Not less instructive in exhibiting the extraordinary growth in the cultus of the Blessed Virgin in the West are the inferences which may be gathered from a knowledge of the fact that no festival of the Virgin was celebrated in the Church of Rome before the seventh century, when we compare the crowd of festivals, major and minor, devoted to the Virgin in the Roman Kalendar of to-day. But considerations of this kind are only incidentally touched on in the following pages; and they are referred to here simply with a view to show that the study of the Kalendar is not an enquiry interesting merely to dry-as-dust antiquaries, but one which is intimately connected with the study of the history of belief, and is inwoven with far-reaching issues.

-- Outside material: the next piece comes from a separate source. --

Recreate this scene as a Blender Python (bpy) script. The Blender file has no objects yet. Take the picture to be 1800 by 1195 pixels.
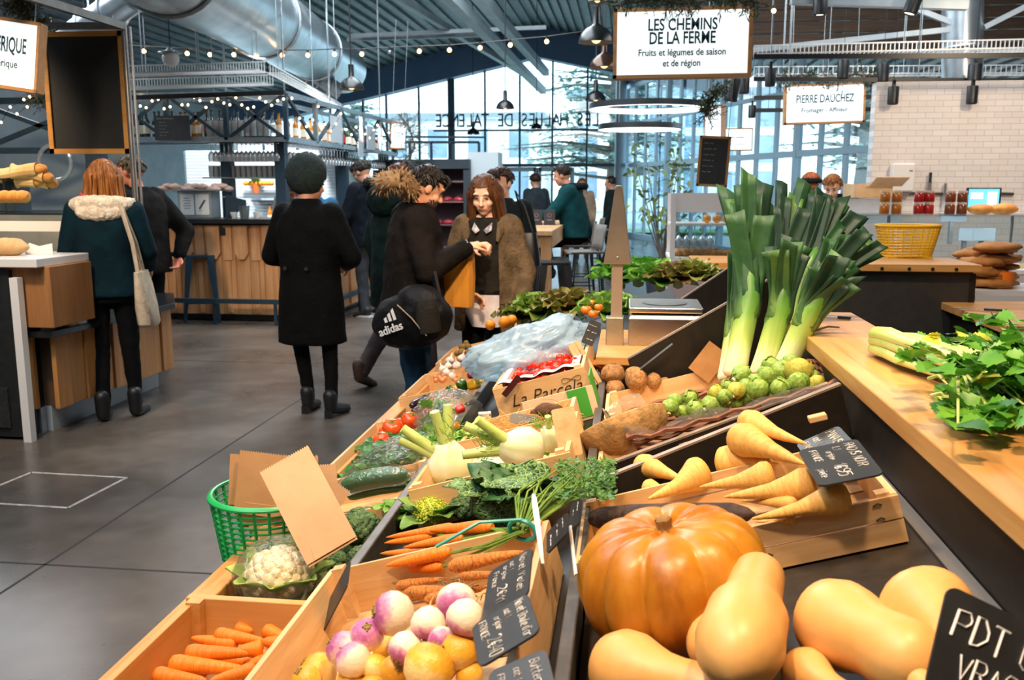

In the enquiry into the origins of ecclesiastical observances the discovery within recent years of early documents, hitherto unknown in modern days, enforces the obvious thought that our conceptions on such subjects must be liable to re-adjustment from time to time in the light of new evidence. Until the day comes, if it ever comes, when it can be said with truth that the materials supplied by the early manuscripts of the East and West have been exhausted, there can be no finality. The document discovered some ten or twelve years ago, in which a lady from Gaul or Spain, who had gone on pilgrimage to the East, records her impressions of religious observances which she had witnessed at Jerusalem towards the close of the fourth century, has furnished some important light on the subject before us, as well as on the history of ceremonial. In the following pages this document is referred to as the Pilgrimage of Silvia (‘Peregrinatio Silviae’), without prejudice to the question relating to the true name of the writer. The period when the work was written is the important question for our purposes; and those who are most competent to express an opinion consider that it belongs to the time of Theodosius the Great, and to a date between the years 383 and 394.